**Challenge**. Copy every line of the material below word for word.

**Source data**.
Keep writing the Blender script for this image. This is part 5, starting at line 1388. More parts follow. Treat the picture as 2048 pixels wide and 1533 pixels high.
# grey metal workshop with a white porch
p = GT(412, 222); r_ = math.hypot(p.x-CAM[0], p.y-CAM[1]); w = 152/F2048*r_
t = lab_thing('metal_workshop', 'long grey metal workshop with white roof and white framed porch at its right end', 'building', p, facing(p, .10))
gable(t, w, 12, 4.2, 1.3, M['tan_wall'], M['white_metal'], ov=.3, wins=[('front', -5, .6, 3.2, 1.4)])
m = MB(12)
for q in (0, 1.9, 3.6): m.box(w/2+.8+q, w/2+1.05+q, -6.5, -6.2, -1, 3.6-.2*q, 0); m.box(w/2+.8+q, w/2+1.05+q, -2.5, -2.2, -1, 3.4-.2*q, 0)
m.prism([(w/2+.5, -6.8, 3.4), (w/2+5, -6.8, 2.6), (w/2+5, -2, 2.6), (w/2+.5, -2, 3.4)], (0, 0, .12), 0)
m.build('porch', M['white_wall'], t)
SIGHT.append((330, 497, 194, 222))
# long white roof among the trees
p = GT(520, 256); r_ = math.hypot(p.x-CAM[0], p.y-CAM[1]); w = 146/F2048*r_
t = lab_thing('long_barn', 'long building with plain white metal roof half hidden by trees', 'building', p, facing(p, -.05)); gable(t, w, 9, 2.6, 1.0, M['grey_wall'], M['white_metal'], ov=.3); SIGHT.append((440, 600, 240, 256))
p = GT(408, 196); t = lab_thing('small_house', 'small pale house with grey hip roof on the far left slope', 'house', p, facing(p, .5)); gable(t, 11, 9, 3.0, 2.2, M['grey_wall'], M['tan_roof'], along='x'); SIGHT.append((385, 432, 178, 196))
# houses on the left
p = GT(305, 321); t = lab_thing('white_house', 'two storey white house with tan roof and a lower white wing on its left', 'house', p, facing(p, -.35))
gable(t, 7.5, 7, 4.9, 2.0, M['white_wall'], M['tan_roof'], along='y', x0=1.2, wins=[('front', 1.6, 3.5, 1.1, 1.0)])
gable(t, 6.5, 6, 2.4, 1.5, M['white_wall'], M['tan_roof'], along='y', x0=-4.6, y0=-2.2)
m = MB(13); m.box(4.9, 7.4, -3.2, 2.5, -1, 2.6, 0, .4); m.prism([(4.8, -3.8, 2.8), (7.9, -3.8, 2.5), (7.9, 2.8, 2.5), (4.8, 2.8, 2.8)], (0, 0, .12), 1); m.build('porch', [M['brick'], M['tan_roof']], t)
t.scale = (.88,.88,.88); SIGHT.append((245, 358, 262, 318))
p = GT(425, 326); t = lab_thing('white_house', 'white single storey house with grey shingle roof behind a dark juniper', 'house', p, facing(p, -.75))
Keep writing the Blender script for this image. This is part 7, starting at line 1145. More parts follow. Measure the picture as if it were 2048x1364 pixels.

**Exercise solution**.
Keep writing the Blender script for this image. This is part 5, starting at line 1388. More parts follow. Treat the picture as 2048 pixels wide and 1533 pixels high.
# grey metal workshop with a white porch
p = GT(412, 222); r_ = math.hypot(p.x-CAM[0], p.y-CAM[1]); w = 152/F2048*r_
t = lab_thing('metal_workshop', 'long grey metal workshop with white roof and white framed porch at its right end', 'building', p, facing(p, .10))
gable(t, w, 12, 4.2, 1.3, M['tan_wall'], M['white_metal'], ov=.3, wins=[('front', -5, .6, 3.2, 1.4)])
m = MB(12)
for q in (0, 1.9, 3.6): m.box(w/2+.8+q, w/2+1.05+q, -6.5, -6.2, -1, 3.6-.2*q, 0); m.box(w/2+.8+q, w/2+1.05+q, -2.5, -2.2, -1, 3.4-.2*q, 0)
m.prism([(w/2+.5, -6.8, 3.4), (w/2+5, -6.8, 2.6), (w/2+5, -2, 2.6), (w/2+.5, -2, 3.4)], (0, 0, .12), 0)
m.build('porch', M['white_wall'], t)
SIGHT.append((330, 497, 194, 222))
# long white roof among the trees
p = GT(520, 256); r_ = math.hypot(p.x-CAM[0], p.y-CAM[1]); w = 146/F2048*r_
t = lab_thing('long_barn', 'long building with plain white metal roof half hidden by trees', 'building', p, facing(p, -.05)); gable(t, w, 9, 2.6, 1.0, M['grey_wall'], M['white_metal'], ov=.3); SIGHT.append((440, 600, 240, 256))
p = GT(408, 196); t = lab_thing('small_house', 'small pale house with grey hip roof on the far left slope', 'house', p, facing(p, .5)); gable(t, 11, 9, 3.0, 2.2, M['grey_wall'], M['tan_roof'], along='x'); SIGHT.append((385, 432, 178, 196))
# houses on the left
p = GT(305, 321); t = lab_thing('white_house', 'two storey white house with tan roof and a lower white wing on its left', 'house', p, facing(p, -.35))
gable(t, 7.5, 7, 4.9, 2.0, M['white_wall'], M['tan_roof'], along='y', x0=1.2, wins=[('front', 1.6, 3.5, 1.1, 1.0)])
gable(t, 6.5, 6, 2.4, 1.5, M['white_wall'], M['tan_roof'], along='y', x0=-4.6, y0=-2.2)
m = MB(13); m.box(4.9, 7.4, -3.2, 2.5, -1, 2.6, 0, .4); m.prism([(4.8, -3.8, 2.8), (7.9, -3.8, 2.5), (7.9, 2.8, 2.5), (4.8, 2.8, 2.8)], (0, 0, .12), 1); m.build('porch', [M['brick'], M['tan_roof']], t)
t.scale = (.88,.88,.88); SIGHT.append((245, 358, 262, 318))
p = GT(425, 326); t = lab_thing('white_house', 'white single storey house with grey shingle roof behind a dark juniper', 'house', p, facing(p, -.75))
Keep writing the Blender script for this image. This is part 7, starting at line 1145. More parts follow. Measure the picture as if it were 2048x1364 pixels.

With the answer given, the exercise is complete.